-- start --

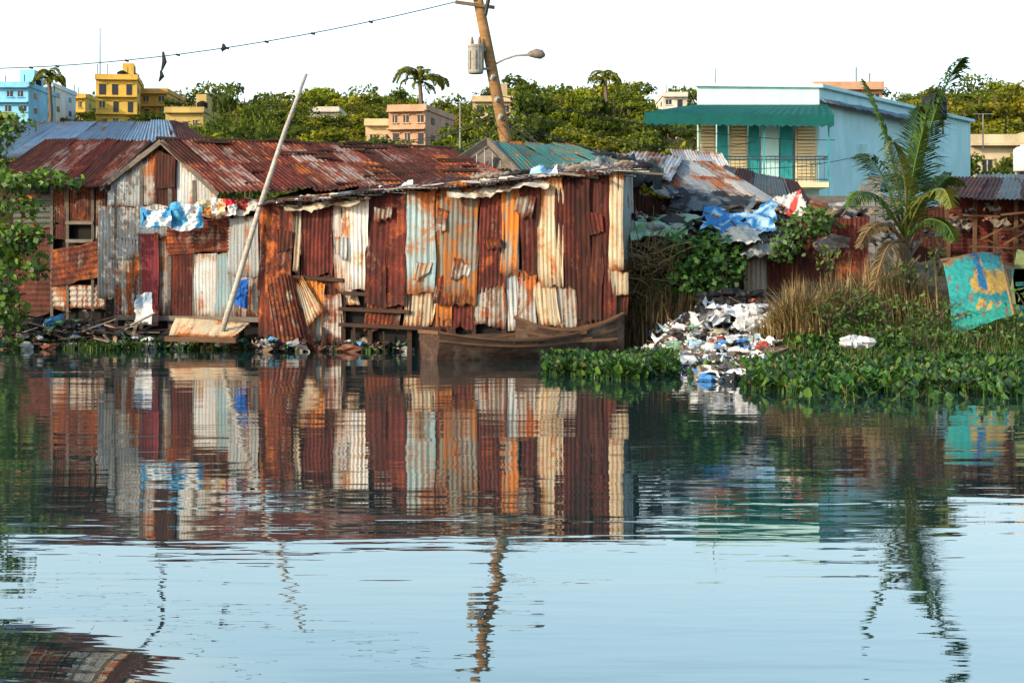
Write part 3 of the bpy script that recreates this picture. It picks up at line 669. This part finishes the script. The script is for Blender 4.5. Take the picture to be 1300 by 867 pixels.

-- end --
-- start --

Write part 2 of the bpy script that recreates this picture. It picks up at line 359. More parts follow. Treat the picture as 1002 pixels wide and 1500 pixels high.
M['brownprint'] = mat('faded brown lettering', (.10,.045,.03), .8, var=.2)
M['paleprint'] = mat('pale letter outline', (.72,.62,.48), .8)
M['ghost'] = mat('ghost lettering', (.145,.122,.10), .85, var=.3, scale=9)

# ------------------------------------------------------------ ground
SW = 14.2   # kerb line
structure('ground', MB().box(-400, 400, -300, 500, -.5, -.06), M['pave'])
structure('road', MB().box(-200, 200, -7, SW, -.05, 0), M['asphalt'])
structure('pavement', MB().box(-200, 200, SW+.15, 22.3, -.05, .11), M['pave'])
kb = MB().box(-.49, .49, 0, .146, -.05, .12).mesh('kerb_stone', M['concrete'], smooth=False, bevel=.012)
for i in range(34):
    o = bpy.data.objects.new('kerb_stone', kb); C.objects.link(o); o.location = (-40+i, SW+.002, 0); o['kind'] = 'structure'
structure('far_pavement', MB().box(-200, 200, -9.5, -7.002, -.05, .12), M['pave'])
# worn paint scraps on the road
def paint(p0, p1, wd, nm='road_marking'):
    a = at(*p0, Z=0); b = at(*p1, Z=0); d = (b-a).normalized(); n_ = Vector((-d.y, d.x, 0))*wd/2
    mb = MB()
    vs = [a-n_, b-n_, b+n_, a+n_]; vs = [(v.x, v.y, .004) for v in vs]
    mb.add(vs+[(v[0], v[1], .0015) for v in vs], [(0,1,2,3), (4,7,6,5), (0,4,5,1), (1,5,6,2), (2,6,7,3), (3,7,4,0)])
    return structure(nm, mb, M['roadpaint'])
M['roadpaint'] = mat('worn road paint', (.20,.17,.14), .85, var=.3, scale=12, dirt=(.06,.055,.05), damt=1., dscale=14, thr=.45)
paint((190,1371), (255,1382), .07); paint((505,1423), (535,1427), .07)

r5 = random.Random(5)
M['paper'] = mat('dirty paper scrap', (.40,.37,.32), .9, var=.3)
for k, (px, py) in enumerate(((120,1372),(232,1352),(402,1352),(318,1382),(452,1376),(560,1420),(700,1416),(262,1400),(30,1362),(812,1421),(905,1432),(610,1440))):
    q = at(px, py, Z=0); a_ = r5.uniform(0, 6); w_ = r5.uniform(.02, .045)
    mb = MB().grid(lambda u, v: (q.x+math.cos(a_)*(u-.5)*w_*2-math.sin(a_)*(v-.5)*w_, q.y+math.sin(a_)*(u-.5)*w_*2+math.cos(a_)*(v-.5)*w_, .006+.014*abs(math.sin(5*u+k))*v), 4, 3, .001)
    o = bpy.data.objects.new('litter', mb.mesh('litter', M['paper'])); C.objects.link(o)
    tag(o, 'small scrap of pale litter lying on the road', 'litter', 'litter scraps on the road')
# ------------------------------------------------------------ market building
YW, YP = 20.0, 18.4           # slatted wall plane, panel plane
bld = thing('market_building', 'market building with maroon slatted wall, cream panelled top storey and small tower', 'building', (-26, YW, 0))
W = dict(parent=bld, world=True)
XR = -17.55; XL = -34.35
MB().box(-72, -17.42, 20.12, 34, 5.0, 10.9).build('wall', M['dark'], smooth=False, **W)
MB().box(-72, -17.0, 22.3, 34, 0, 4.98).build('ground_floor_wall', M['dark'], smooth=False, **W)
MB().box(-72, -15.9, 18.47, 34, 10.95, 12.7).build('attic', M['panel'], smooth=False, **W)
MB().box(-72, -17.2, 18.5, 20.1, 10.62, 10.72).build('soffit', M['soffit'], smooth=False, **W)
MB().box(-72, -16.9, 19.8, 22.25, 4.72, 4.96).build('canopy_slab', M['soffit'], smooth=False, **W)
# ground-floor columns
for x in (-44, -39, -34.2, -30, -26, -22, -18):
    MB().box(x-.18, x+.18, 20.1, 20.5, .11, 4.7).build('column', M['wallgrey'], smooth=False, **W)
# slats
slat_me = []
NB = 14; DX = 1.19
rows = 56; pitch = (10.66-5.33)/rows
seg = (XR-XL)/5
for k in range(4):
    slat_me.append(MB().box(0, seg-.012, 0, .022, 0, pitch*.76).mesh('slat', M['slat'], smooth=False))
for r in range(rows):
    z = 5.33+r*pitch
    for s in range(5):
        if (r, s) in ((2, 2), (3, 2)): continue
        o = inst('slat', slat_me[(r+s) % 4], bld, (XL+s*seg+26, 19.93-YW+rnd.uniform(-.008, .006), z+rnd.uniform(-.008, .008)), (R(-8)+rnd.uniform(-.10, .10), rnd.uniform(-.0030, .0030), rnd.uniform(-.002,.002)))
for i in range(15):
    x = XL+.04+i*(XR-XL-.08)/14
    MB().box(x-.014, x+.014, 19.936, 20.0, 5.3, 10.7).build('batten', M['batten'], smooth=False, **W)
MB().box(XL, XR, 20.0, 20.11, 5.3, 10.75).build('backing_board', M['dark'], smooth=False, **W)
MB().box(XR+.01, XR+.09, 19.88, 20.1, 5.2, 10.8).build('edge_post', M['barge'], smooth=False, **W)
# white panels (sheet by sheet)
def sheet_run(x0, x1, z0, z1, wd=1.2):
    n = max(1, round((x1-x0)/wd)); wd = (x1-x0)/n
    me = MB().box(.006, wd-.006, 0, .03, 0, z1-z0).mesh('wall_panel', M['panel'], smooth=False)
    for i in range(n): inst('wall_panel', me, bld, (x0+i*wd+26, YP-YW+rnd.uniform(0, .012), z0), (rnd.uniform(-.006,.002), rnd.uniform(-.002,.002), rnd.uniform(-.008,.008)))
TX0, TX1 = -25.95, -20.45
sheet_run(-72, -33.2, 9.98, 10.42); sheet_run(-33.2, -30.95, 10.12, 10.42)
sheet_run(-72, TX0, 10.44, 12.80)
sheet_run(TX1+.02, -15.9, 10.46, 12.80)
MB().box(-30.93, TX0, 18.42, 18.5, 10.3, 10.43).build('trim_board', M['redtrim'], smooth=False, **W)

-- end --

§ Set task
Begin with the line containing "Write part 2", end with the line containing "M['ghost'] = mat('ghost", and transcribe exactly every line in that span, with nothing added.

§ The reply
Write part 2 of the bpy script that recreates this picture. It picks up at line 359. More parts follow. Treat the picture as 1002 pixels wide and 1500 pixels high.
M['brownprint'] = mat('faded brown lettering', (.10,.045,.03), .8, var=.2)
M['paleprint'] = mat('pale letter outline', (.72,.62,.48), .8)
M['ghost'] = mat('ghost lettering', (.145,.122,.10), .85, var=.3, scale=9)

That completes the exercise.